Baba tarafında. Halalarımda böyle pisişik. Dedemin vefatında , uzaktaki halam hamile diye haber vermemişlerdi geceden Ama halam dedemi dizinde otururken görmüş , sonra dedem " kızım ben gidiyorum " demiş ve yola düşüp gelmişler. sabah izmir' delerdi.
Lisede bir arkadaşımın babası ölmüştü. Hemde bir hafta içinde teşhis koyulmuştu ve hemen yoğun bakıma girip , vefat etmişti. Babası da daha 48 yaşındaydı.

Kız harap bitap haldeydi. Mezarlığa gittik. Durmaksızın ağlayan kız birden sustu. Gülümsemeye başladı. Bir şey oldu herhalde diye korktum. Eve döndük. Hala aynıydı. Hiç ağlamıyordu. Dedi ki : " Babamı gördüm , kızım sakın ağlama, ben çok iyiyim , çok rahatım. Kardeşlerine de söyle sakın ağlamasınlar " dedi. Hala tüylerim diken diken oluyor.
Çocuğum , miniciğim yine. Bahçede amaçsızca dolaşıyorum. Oynayacak bir şeyler arıyorum derken büyük siyah bir şeyin koşarak gittiğini gördüm.
Arkasından bende koştum. Yere yan yatırılmış ve duvara dayanmış büyük bir inşaat merdivenin arasında duruyordu sıçan kardeş. Yaklaştım ve tıslamaya başladı bana. Bende direkt dokunamayacağımı anladım ve 40 santimlik ince bir ağaç dalı buldum. Uzattım dalı sıçana. Bu birden ayağa kalktı ve dalın ucunu tuttu , çekti. Bende çektim. Sonra yine çekti. Dalı bir o çekiyordu bir ben. Bu şekilde dakikalarca oynadık. ( daha doğrusu ben oynadığımızı sanıyorum , hayvan neyi yaşıyor bilmiyorum )

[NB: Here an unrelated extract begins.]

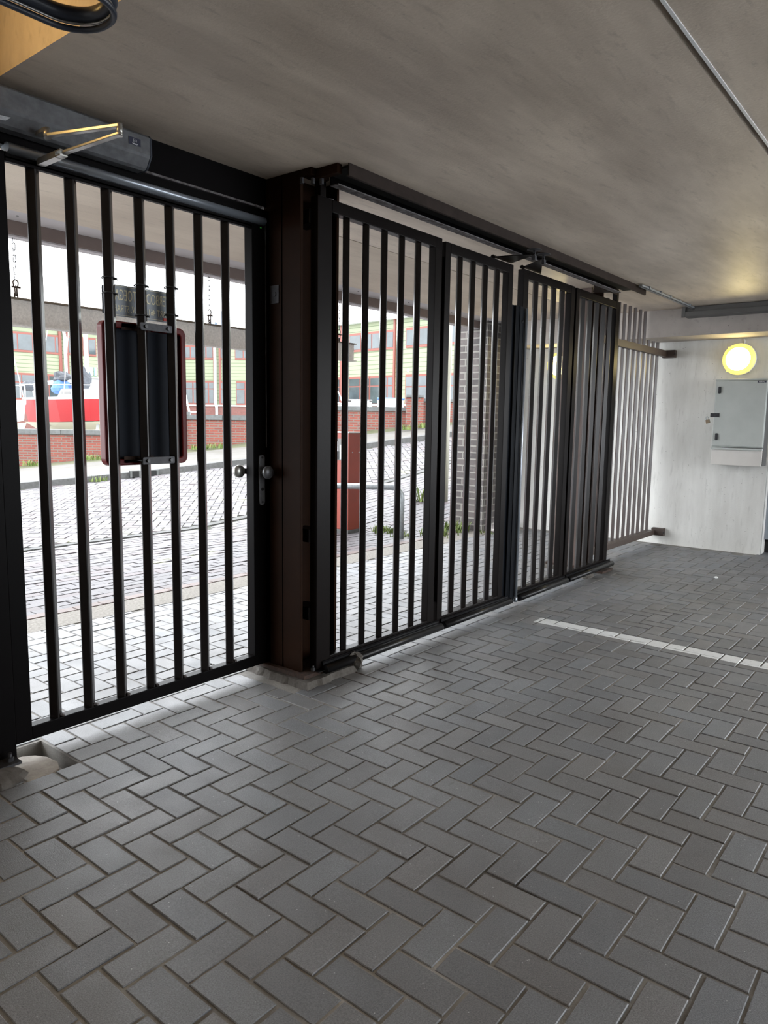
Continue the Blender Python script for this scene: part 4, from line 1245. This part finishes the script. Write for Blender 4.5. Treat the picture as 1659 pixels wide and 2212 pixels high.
wC, blkC = wing('right wing of the pale green building, behind the red ticket post wall', 622, 51.7, 1040, 39.5, 7.28,
     [(752, 777, 5.55, 6.70, (), None), (778, 800, 5.55, 6.70, (), None), (800, 846, 5.55, 6.70, (830,), None), (752, 796, 2.2, 4.02, (776,), 3.4), (797, 846, 2.2, 4.02, (834,), 3.4),
      (872, 894, 5.55, 6.70, (), None), (900, 940, 5.55, 6.70, (919,), None), (872, 894, 2.2, 4.02, (), 3.3), (898, 940, 2.2, 4.02, (918,), 3.3),
      (640, 735, 5.55, 6.70, (680, 716), None), (650, 733, 2.2, 4.02, (690, 716), 3.4), (960, 1020, 5.55, 6.7, (990,), None), (960, 1020, 2.2, 4.0, (990,), 3.3)],
     [(734, 739), (846, 849.5), (740, 741)], [])
MB().lathe((*(plan(878, 43.6)), 4.25), (-FW.x, -FW.y, 0), [(0.01, 0), (0.13, 0.02), (0.13, 0.12), (0.0, 0.16)], 16).build('facade_lamp', 'render', wC)

fb = thing('brick_apartment_block', 'overexposed pale brick block above the height beam at far left', 'building', (60, 60, 0))
a = plan(-90, 84); b = plan(139, 78); e = (b - a).normalized(); n = Vector((-e.y, e.x))
if n.dot(FW) < 0: n = -n
fb.location = (a.x, a.y, 0.28)
P = [a, b, b + n * 14, a + n * 14]
MB().prism([(p.x, p.y) for p in P], 'z', 0.28, 15.6).build('walls', 'brickfar', fb)
c_ = a + (b - a) * (113 / 229.0)
W_ = MB().prism([(p.x, p.y) for p in (c_ - n * .1 - e * .55, c_ - n * .1 + e * .55, c_, c_ - e * .5)], 'z', 13.6, 14.9).build('window', 'render', fb)
MB().prism([(p.x, p.y) for p in (c_ - n * .14 - e * .40, c_ - n * .14 + e * .40, c_ - n * .09 + e * .4, c_ - n * .09 - e * .4)], 'z', 13.8, 14.7).build('pane', 'glass', W_)
for p0, p1, zt2, lab in ((455, 467, 20.3, 'shorter blue-grey tower beyond the green building'), (473, 491, 22.4, 'taller blue-grey tower beyond the green building'), (430, 436, 19.6, 'thin grey rooftop block left of the two far towers')):
    a = plan(p0, 150); b = plan(p1, 150)
    t_ = thing('distant_tower', lab, 'building', (a.x, a.y, 0.28), 'blue-grey towers on the skyline')
    P = [a, b, b + FW * 3, a + FW * 3]
    MB().prism([(p.x, p.y) for p in P], 'z', 0.28, zt2).build('facade', 'tower', t_)

# ------------------------------------------------------------------ boats in the yard
def boat(label, px_stern, px_bow, d0, d1, zs, zk, zb0, hullm, beam, mirror=1):
    s = plan(px_stern, d0); b = plan(px_bow, d1); ax = (b - s); L = ax.length; ax.normalize(); sd = Vector((-ax.y, ax.x))
    bt = thing('sailboat', label, 'boat', (s.x, s.y, 0.28))
    secs = [(0.0, 0.62), (0.12, 0.80), (0.35, 1.0), (0.6, 0.93), (0.8, 0.62), (0.93, 0.25), (1.0, 0.02)]
    def ring(f, w, z, inset=1.0):
        c = s + ax * (L * f)
        return [(c.x + sd.x * w * beam / 2 * k * inset, c.y + sd.y * w * beam / 2 * k * inset, z) for k in (-1, 1)]
    def loft(z0_, i0, z1_, i1, cap):
        mb = MB(); vs = []
        for f, w in secs:
            g = f * 0.97 if i0 < 1 else f
            lo = ring(f * (0.94 if i0 < .9 else 1.0) + (0.03 if i0 < .9 else 0), w, z0_ + (0.25 * f * f if i0 < .9 else 0.1 * f * f), i0); hi = ring(f, w, z1_ + 0.18 * f * f, i1)
            vs += [lo[0], hi[0], hi[1], lo[1]]
        fs = []
        for i in range(len(secs) - 1):
            for k in range(4):
                fs.append((i * 4 + k, i * 4 + (k + 1) % 4, (i + 1) * 4 + (k + 1) % 4, (i + 1) * 4 + k))
        fs += [(0, 1, 2, 3), tuple(len(vs) - 4 + k for k in (3, 2, 1, 0))]
        return mb.add(vs, fs)
    loft(zk, 0.86, zs, 1.0, True).build('topsides', hullm, bt)
    loft(zb0, 0.15, zk, 0.86, True).build('underbody', 'boatbelow', bt)
    mbk = MB()
    c = s + ax * (L * .45)
    P = [c - ax * L * .12 - sd * .12, c + ax * L * .12 - sd * .12, c + ax * L * .12 + sd * .12, c - ax * L * .12 + sd * .12]
    mbk.prism([(p.x, p.y) for p in P], 'z', 0.28, zb0 + .1).build('keel', 'boatbelow', bt)
    loft(zs - .02, 1.0, zs + .06, 0.99, True).build('deck', 'boatwhite', bt)
    cs = s + ax * (L * .28); ce = s + ax * (L * .74)
    hw = beam * .3
    P0 = [cs - sd * hw, ce - sd * hw * .6, ce + sd * hw * .6, cs + sd * hw]
    P1 = [cs + ax * .15 - sd * hw * .8, ce - ax * .9 - sd * hw * .5, ce - ax * .9 + sd * hw * .5, cs + ax * .15 + sd * hw * .8]
    cabn = MB().add([(p.x, p.y, zs) for p in P0] + [(p.x, p.y, zs + .42) for p in P1], [(0, 1, 5, 4), (1, 2, 6, 5), (2, 3, 7, 6), (3, 0, 4, 7), (4, 5, 6, 7)]).build('cabin', 'boatwhite', bt, 0.03)
    return bt, s, ax, sd, L, zs, cabn
bt, s_, ax, sd, L_, zs, cabn = boat('red-hulled sailboat on stands behind the low brick wall', 82, 345, 30.5, 28.5, 1.98, 1.06, 0.75, 'hull', 2.3)
front = -1 if (sd.dot(FW) > 0) else 1
def bp_(f, w, z):
    p = s_ + ax * (L_ * f) + sd * (front * w); return (p.x, p.y, z)
MB().tube([bp_(.44, 0, zs + .3), bp_(.44, 0, zs + 9.5)], 0.085, 10).build('mast', 'boatwhite', bt)
MB().tube([bp_(.43, 0, zs + .75), bp_(.20, 0, zs + .72), bp_(.05, 0, zs + .7)], 0.06, 8).build('boom', 'boatwhite', bt)
MB().blob(bp_(.42, 0.1, zs + .75), 0.30, 0.30, 0.55, 3, 0.3).build('sail_cover', 'darkcov', bt)
MB().blob(bp_(.255, 0.2, zs + .50), 0.35, 0.35, 0.30, 4, 0.3).build('blue_cover', 'bluecov', bt)
MB().blob(bp_(.24, 0.0, zs + .85), 0.40, 0.35, 0.28, 6, 0.4).build('spray_hood', 'darkcov', bt)
MB().blob(bp_(-.02, 0.1, zs + .55), 0.42, 0.35, 0.22, 7, 0.2).build('outboard_cover', 'darkcov', bt)
MB().tube([bp_(.0, .1, zs + .4), bp_(.03, .1, zs - .15), bp_(.02, .1, 1.2)], 0.06, 8).build('outboard_leg', 'boatwhite', bt)
for f in (0.02, .14, .60, .80):
    MB().tube([bp_(f, .9 if f < .7 else .6, zs + .05), bp_(f, .9 if f < .7 else .6, zs + .60)], 0.02, 6).build('stanchion', 'boatwhite', bt)
MB().tube([bp_(.02, .9, zs + .58), bp_(.14, .95, zs + .58), bp_(.60, .9, zs + .55), bp_(.80, .6, zs + .58)], 0.012, 6).build('lifeline', 'boatwhite', bt)
MB().tube([bp_(.44, 0, zs + 8.5), bp_(.40, 1.05, zs + .1)], 0.014, 6).build('shroud', 'boatwhite', bt)
MB().tube([bp_(.44, 0, zs + 9.3), bp_(0.0, 0, zs + .1)], 0.014, 6).build('backstay', 'boatwhite', bt)
for f in (.36, .47):
    MB().obox(bp_(f, .66, zs + .26), ax.to_3d() * .22, sd.to_3d() * .03, (0, 0, .06)).build('cabin_window', 'duct', cabn)
for f in (.2, .6):
    MB().bar(bp_(f, .8, 0.28), bp_(f, .6, 1.0), 0.08, 0.08).build('stand_leg', 'galv', bt)
bt2, s_, ax, sd, L_, zs, cabn = boat('white sailboat whose bow shows at the far left behind the low wall', -130, 60, 25.5, 25.8, 1.62, 0.9, 0.6, 'boatwhite', 2.1)
MB().tube([(*(s_ + ax * L_ * .8), zs + .1), (*(s_ + ax * L_ * .84), zs + .75), (*(s_ + ax * L_ * 1.0), zs + .75), (*(s_ + ax * L_ * 1.0), zs + .1)], 0.02, 6).build('pulpit', 'boatwhite', bt2)
MB().tube([(*(s_ + ax * L_ * .45), zs + .1), (*(s_ + ax * L_ * .45), zs + 9)], 0.07, 8).build('mast', 'boatwhite', bt2)
MB().tube([(*(s_ + ax * L_ * .45), zs + 8.5), (*(s_ + ax * L_ * .99), zs + .2)], 0.014, 6).build('forestay', 'boatwhite', bt2)
ps = plan(401, 24)
pp = thing('leaning_pole', 'white pole leaning above the coping of the middle wall stretch', 'pole', (ps.x, ps.y, 0.28))
pe = plan(417, 24)
MB().tube([(ps.x, ps.y, 2.15), (pe.x, pe.y, 1.0)], 0.03, 8).build('pole', 'boatwhite', pp)
pa_ = plan(409, 24); pb_ = plan(426, 24)
MB().bar((pa_.x, pa_.y, 1.53), (pb_.x, pb_.y, 1.53), 0.05, 0.04).build('crossbar', 'boatwhite', pp)
MB().cyl((pe.x, pe.y, 0.28), (pe.x, pe.y, 1.02), 0.03, 8).build('foot', 'boatwhite', pp)
# trestle, tarpaulin and dinghies behind the right wall stretch
t0, t1, t2 = plan(714, 21), plan(728, 21), plan(741, 21)
tv = thing('white_trestle', 'white A-shaped trestle above the wall left of the tarpaulin', 'trestle', (t1.x, t1.y, 0.28))
MB().tube([(t0.x, t0.y, 0.30), (t0.x, t0.y, 1.75), (t1.x, t1.y, 2.15), (t2.x, t2.y, 1.75), (t2.x, t2.y, 0.30)], 0.03, 8).build('frame', 'boatwhite', tv)
MB().tube([(t0.x, t0.y, 1.85), (t2.x, t2.y, 1.80)], 0.022, 8).build('brace', 'boatwhite', tv)
c_ = plan(768, 22.6)
tag(MB().blob((c_.x, c_.y, 1.55), 0.40, 0.35, 0.42, 31, 0.25, flat=False).box((c_.x - .3, c_.y - .3, 0.28), (c_.x + .3, c_.y + .3, 1.3)).build('tarpaulin_bundle', 'boatwhite'), 'white tarpaulin bundle behind the wall beside the dinghies', 'tarpaulin')
def dinghy(p0, p1, d, z, label, rim):
    a = plan(p0, d); b = plan(p1, d); e = (b - a); L = e.length; e.normalize(); n = FW
    g = thing('dinghy', label, 'boat', (a.x, a.y, 0.28), 'small dinghies behind the wall')
    mb = MB(); vs = []
    for f, w in ((0, .55), (.3, .75), (.7, .7), (.9, .4), (1, .05)):
        c = a + e * L * f
        for k, zz, ww in ((-1, z, w), (-1, z - .45, w * .7), (1, z - .45, w * .7), (1, z, w)):
            vs.append((c.x + n.x * ww * k, c.y + n.y * ww * k, zz))
    fs = []
    for i in range(4):
        for k in range(4):
            fs.append((i * 4 + k, i * 4 + (k + 1) % 4, (i + 1) * 4 + (k + 1) % 4, (i + 1) * 4 + k))
    fs += [(0, 1, 2, 3), (19, 18, 17, 16)]
    mb.add(vs, fs).build('hull', 'boatwhite', g)
    c0 = a - n * .62; c1 = b - n * .3
    MB().tube([(c0.x, c0.y, z), ((c0.x + c1.x) / 2 - n.x * .1, (c0.y + c1.y) / 2 - n.y * .1, z), (c1.x, c1.y, z)], 0.035, 8).build('rubbing_strake', rim, g)
    m0 = (a + b) / 2
    MB().box((m0.x - .3, m0.y - .3, 0.28), (m0.x + .3, m0.y + .3, z - .4)).build('trestle', 'yard', g)
dinghy(752, 800, 19.6, 1.86, 'pale dinghy with grey rim left of the blue-rimmed one', 'duct')
dinghy(812, 868, 20.8, 1.95, 'pale dinghy with blue rim behind the wall', 'bluecov')

# ------------------------------------------------------------------ grass tufts
def tuft(x, y, z, r, h, n, label, seed):
    rnd = random.Random(seed); mb = MB()
    for _ in range(n):
        a = rnd.uniform(0, 2 * PI); rr_ = r * math.sqrt(rnd.random())
        bx, by = x + rr_ * math.cos(a), y + rr_ * math.sin(a)
        hh = h * rnd.uniform(.4, 1); w = 0.006 + h * 0.03
        a2 = rnd.uniform(0, 2 * PI); lx, ly = math.cos(a2) * hh * .5, math.sin(a2) * hh * .5
        px_, py_ = -math.sin(a2) * w, math.cos(a2) * w
        mb.add([(bx - px_, by - py_, z), (bx + px_, by + py_, z), (bx + lx * .4 + px_ * .7, by + ly * .4 + py_ * .7, z + hh * .65), (bx + lx * .4 - px_ * .7, by + ly * .4 - py_ * .7, z + hh * .65), (bx + lx, by + ly, z + hh)],
               [(0, 1, 2, 3), (3, 2, 4)])
    o = mb.build('grass_tuft', 'grass', None, 0, False)
    return tag(o, label, 'grass', 'weeds along the street')
tuft(6.95, 5.60, 0, .14, .10, 70, 'grass tuft at the right foot of the red ticket post', 1)
tuft(6.84, 5.25, 0, .12, .07, 60, 'grass tuft around the leg of the hoop rail', 2)
tuft(7.25, 4.98, 0.0, .25, .09, 90, 'mossy weeds between the hoop rail and the brick pier', 3)
tuft(7.66, 4.98, 0, .16, .16, 80, 'taller weeds at the left foot of the grey brick pier', 4)
tuft(7.78, 4.64, 0, .12, .05, 50, 'low weeds in front of the grey brick pier', 5)
p = plan(907, 10.6); tuft(p.x, p.y, ramp_z(p.x, p.y), .06, .30, 14, 'tall thin weed growing in the street near the cream pipe', 6)
p = plan(160, 13.6); tuft(p.x, kerb_y(p.x) - .05, ramp_z(p.x, kerb_y(p.x)), .16, .12, 50, 'small weed at the kerb left of the gully', 7)
for i, (px, lab) in enumerate(((70, 'grass at the foot of the lowest wall, far left'), (200, 'grass at the foot of the wall left of the framed panel'), (430, 'weeds at the wall foot just right of the framed panel'), (465, 'small grass clump at the wall foot behind the sixth bar'), (872, 'green weed at the foot of the taller brick pier'), (915, 'moss and grass at the foot of the far right wall'))):
    p = plan(px, WALL_D - .42); tuft(p.x, p.y, ramp_z(p.x, p.y) + .12, .22, .15, 70, lab, 20 + i)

Babam geldi. Bakkala gidiyordu kahvaltı için. " sen napıyorsun ?" Dedi bana. " hiiç dedim bir şey yapmıyorum " ama yer mi ? Yemedi? Yere çömelmişim , merdivenin arasına dal uzatıyorum. Babam eğilip baktı araya. Gitti. Bir kaç dakika geçmedi , elinde koca bir kürekle babam döndü. " çekil bakayım " dedi. "Pat " diye sıçana vurup öldürdü onu. Şoka girdim. Ağzım açık kaldım. Hiç beklemiyordum böyle bir şeyi. Ağlamaya başladım. Ne söylese ikna olmuyorum. Zırıl zırıl saatlerce ağladım o gün. Babam, arkadaşımı öldürmüştü.